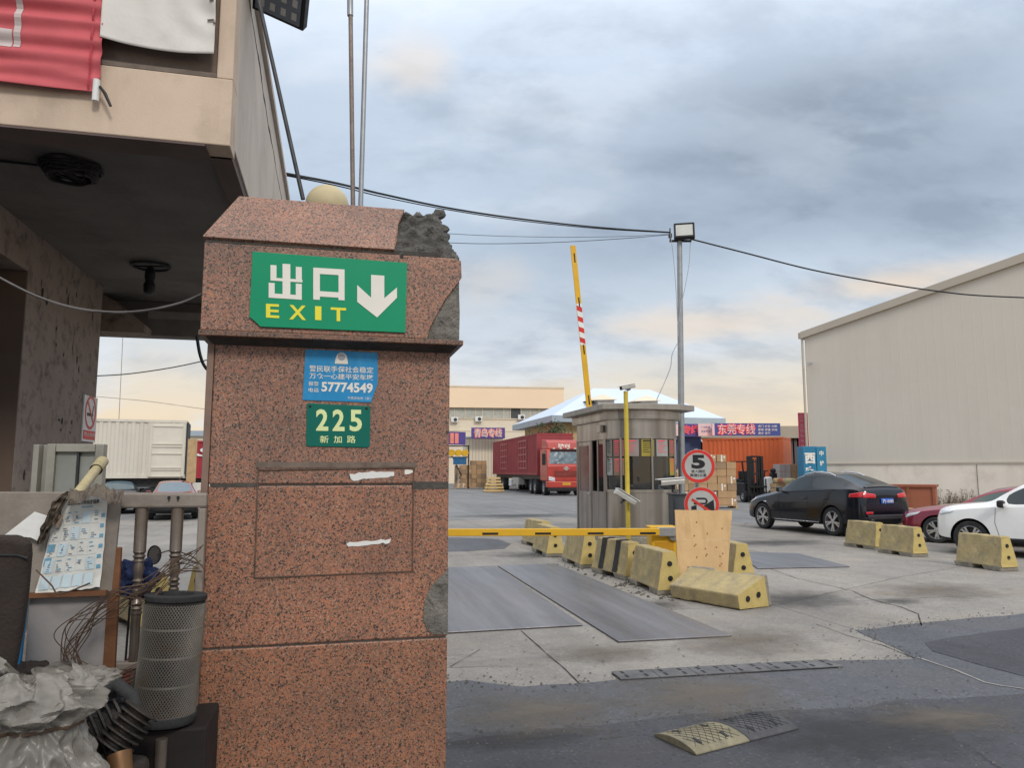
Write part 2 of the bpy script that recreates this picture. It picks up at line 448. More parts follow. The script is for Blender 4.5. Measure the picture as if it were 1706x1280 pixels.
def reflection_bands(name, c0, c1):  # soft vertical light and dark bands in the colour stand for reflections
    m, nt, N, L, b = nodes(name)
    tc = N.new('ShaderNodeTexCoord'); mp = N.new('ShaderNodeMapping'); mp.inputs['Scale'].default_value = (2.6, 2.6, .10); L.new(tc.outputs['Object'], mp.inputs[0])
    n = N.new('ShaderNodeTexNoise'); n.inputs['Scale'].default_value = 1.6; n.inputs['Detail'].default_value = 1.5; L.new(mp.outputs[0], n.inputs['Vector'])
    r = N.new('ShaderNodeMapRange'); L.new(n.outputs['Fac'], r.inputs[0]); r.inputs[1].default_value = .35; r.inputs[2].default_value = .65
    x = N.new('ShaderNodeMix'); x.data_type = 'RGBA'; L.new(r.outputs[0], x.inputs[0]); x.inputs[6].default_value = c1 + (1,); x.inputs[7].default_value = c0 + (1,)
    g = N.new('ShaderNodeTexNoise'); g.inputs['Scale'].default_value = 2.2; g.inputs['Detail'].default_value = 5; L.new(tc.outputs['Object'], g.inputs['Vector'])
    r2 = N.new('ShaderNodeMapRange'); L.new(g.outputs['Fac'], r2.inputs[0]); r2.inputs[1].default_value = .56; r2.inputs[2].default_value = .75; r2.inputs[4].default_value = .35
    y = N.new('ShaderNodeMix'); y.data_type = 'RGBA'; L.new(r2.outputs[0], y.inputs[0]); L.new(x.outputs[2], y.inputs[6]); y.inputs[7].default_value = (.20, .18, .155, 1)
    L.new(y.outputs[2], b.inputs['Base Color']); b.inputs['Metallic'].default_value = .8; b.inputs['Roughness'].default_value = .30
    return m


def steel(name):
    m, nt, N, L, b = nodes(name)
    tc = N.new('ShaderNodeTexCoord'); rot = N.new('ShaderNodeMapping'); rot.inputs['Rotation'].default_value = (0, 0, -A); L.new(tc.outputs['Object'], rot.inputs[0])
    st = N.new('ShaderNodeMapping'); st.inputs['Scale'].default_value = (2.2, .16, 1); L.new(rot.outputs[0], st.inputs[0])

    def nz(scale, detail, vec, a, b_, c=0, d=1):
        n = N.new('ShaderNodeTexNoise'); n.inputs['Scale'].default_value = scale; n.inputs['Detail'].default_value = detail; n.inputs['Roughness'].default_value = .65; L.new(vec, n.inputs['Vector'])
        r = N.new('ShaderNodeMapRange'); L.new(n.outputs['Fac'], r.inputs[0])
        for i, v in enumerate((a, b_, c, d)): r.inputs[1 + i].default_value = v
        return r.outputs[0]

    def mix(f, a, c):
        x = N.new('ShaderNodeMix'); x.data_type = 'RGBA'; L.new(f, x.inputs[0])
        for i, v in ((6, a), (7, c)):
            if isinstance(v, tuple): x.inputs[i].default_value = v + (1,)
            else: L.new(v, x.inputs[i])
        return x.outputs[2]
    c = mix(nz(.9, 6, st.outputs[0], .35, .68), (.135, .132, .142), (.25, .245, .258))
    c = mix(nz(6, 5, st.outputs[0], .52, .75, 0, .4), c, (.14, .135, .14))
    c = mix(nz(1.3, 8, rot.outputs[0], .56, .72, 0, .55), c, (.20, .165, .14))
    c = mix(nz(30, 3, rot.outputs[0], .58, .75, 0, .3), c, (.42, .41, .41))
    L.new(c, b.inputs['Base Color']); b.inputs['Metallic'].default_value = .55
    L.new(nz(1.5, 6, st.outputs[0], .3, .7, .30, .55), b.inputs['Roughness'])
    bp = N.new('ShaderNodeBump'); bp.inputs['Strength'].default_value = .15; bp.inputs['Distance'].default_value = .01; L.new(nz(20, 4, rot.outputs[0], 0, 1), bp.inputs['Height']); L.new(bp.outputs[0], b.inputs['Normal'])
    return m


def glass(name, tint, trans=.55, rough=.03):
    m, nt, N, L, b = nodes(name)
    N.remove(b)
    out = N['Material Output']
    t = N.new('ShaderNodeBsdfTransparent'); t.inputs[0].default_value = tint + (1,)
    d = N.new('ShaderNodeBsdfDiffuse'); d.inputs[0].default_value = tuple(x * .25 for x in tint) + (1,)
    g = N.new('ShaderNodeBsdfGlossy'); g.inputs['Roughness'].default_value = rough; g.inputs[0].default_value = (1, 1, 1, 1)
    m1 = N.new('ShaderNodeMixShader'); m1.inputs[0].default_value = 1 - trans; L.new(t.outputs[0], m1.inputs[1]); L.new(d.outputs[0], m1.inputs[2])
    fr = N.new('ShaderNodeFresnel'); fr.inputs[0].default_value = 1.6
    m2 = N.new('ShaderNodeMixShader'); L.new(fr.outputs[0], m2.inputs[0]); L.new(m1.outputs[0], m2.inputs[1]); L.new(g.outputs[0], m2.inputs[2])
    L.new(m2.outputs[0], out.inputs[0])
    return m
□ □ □
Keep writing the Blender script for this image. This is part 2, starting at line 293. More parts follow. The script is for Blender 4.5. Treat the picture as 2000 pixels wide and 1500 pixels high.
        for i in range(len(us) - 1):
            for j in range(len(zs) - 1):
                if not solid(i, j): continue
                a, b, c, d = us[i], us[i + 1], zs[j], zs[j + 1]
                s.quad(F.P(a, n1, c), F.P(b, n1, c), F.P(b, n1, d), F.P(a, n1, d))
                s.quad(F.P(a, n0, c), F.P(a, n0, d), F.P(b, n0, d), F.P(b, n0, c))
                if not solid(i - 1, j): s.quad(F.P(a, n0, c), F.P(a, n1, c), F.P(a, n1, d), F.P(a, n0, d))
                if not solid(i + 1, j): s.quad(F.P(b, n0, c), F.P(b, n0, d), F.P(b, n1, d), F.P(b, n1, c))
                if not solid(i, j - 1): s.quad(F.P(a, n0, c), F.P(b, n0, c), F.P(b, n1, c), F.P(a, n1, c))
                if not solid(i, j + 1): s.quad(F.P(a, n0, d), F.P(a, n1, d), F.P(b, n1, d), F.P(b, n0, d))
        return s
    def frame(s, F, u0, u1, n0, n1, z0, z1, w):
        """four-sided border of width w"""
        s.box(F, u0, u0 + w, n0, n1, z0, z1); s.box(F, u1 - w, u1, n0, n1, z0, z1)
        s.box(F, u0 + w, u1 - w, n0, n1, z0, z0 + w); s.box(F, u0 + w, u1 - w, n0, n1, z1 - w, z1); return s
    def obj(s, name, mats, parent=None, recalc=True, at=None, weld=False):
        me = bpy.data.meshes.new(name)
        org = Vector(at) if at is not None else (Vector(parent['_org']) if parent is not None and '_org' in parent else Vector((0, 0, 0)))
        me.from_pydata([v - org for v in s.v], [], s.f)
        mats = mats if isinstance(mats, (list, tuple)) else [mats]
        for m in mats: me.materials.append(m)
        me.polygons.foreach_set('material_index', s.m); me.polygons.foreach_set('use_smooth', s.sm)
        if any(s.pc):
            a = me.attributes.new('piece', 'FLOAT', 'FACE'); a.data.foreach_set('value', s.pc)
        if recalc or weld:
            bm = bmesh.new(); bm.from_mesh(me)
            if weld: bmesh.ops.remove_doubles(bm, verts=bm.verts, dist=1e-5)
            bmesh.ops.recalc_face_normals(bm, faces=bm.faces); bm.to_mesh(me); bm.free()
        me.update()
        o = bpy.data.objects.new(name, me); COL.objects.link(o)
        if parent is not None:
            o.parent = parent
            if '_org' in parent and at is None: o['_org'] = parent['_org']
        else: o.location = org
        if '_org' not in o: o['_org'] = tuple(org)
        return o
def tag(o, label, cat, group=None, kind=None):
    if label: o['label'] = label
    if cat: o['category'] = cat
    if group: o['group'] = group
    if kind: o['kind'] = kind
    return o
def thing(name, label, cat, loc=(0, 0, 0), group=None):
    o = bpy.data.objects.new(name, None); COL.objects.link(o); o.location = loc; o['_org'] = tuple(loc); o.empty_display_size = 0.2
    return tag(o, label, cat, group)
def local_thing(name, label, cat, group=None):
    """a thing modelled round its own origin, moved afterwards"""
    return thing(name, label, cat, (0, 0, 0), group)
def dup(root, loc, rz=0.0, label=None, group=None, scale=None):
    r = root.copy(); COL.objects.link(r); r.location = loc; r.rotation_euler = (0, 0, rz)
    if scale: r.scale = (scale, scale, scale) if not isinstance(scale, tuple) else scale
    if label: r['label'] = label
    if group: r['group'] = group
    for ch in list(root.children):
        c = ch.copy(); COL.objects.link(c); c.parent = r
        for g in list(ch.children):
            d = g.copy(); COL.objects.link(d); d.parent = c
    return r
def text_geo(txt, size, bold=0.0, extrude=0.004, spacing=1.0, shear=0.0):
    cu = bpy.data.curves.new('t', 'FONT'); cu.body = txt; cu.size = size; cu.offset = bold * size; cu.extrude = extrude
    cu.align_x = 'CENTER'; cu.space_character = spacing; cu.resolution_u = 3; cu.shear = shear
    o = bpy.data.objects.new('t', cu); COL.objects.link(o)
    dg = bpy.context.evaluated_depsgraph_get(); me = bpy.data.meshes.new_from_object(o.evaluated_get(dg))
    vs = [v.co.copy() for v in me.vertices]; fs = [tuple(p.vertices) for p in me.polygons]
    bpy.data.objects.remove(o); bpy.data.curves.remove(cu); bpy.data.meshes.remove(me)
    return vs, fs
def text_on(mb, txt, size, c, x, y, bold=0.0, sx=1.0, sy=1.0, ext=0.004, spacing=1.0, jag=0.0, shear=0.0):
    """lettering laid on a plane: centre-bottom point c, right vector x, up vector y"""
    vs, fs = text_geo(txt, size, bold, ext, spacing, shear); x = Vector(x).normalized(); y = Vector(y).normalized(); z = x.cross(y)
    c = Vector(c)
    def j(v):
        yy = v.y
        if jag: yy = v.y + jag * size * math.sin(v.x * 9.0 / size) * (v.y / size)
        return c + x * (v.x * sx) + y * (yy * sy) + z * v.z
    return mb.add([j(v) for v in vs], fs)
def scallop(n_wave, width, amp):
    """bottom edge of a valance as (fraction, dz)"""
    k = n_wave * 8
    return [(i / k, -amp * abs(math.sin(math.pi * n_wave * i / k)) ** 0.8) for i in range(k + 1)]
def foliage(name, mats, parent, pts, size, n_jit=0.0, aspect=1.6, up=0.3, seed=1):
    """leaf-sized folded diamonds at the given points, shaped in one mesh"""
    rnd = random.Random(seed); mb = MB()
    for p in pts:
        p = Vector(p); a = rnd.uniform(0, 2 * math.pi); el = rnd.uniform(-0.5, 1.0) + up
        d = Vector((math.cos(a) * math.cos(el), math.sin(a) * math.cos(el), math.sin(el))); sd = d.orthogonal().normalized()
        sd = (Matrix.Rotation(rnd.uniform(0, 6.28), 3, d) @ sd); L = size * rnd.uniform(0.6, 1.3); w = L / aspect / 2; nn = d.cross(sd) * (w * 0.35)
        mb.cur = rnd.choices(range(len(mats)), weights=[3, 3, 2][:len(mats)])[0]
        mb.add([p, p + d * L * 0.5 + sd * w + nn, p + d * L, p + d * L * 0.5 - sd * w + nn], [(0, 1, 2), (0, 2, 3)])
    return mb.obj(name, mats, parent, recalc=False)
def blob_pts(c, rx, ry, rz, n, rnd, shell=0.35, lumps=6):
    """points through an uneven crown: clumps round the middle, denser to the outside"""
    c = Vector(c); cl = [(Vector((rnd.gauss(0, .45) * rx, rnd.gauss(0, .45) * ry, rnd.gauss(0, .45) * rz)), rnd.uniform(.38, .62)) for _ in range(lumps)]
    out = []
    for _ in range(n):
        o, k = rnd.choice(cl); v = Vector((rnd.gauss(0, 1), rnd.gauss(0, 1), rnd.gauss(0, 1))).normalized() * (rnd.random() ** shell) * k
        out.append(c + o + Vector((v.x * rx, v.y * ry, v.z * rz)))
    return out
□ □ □
### Work instructions
Reproduce verbatim only the segment of the listing bounded by the line containing "Write part 2" and the line containing "st = N.new('ShaderNodeMapping');", with both boundary lines included.

### Task output
Write part 2 of the bpy script that recreates this picture. It picks up at line 448. More parts follow. The script is for Blender 4.5. Measure the picture as if it were 1706x1280 pixels.
def reflection_bands(name, c0, c1):  # soft vertical light and dark bands in the colour stand for reflections
    m, nt, N, L, b = nodes(name)
    tc = N.new('ShaderNodeTexCoord'); mp = N.new('ShaderNodeMapping'); mp.inputs['Scale'].default_value = (2.6, 2.6, .10); L.new(tc.outputs['Object'], mp.inputs[0])
    n = N.new('ShaderNodeTexNoise'); n.inputs['Scale'].default_value = 1.6; n.inputs['Detail'].default_value = 1.5; L.new(mp.outputs[0], n.inputs['Vector'])
    r = N.new('ShaderNodeMapRange'); L.new(n.outputs['Fac'], r.inputs[0]); r.inputs[1].default_value = .35; r.inputs[2].default_value = .65
    x = N.new('ShaderNodeMix'); x.data_type = 'RGBA'; L.new(r.outputs[0], x.inputs[0]); x.inputs[6].default_value = c1 + (1,); x.inputs[7].default_value = c0 + (1,)
    g = N.new('ShaderNodeTexNoise'); g.inputs['Scale'].default_value = 2.2; g.inputs['Detail'].default_value = 5; L.new(tc.outputs['Object'], g.inputs['Vector'])
    r2 = N.new('ShaderNodeMapRange'); L.new(g.outputs['Fac'], r2.inputs[0]); r2.inputs[1].default_value = .56; r2.inputs[2].default_value = .75; r2.inputs[4].default_value = .35
    y = N.new('ShaderNodeMix'); y.data_type = 'RGBA'; L.new(r2.outputs[0], y.inputs[0]); L.new(x.outputs[2], y.inputs[6]); y.inputs[7].default_value = (.20, .18, .155, 1)
    L.new(y.outputs[2], b.inputs['Base Color']); b.inputs['Metallic'].default_value = .8; b.inputs['Roughness'].default_value = .30
    return m


def steel(name):
    m, nt, N, L, b = nodes(name)
    tc = N.new('ShaderNodeTexCoord'); rot = N.new('ShaderNodeMapping'); rot.inputs['Rotation'].default_value = (0, 0, -A); L.new(tc.outputs['Object'], rot.inputs[0])
    st = N.new('ShaderNodeMapping'); st.inputs['Scale'].default_value = (2.2, .16, 1); L.new(rot.outputs[0], st.inputs[0])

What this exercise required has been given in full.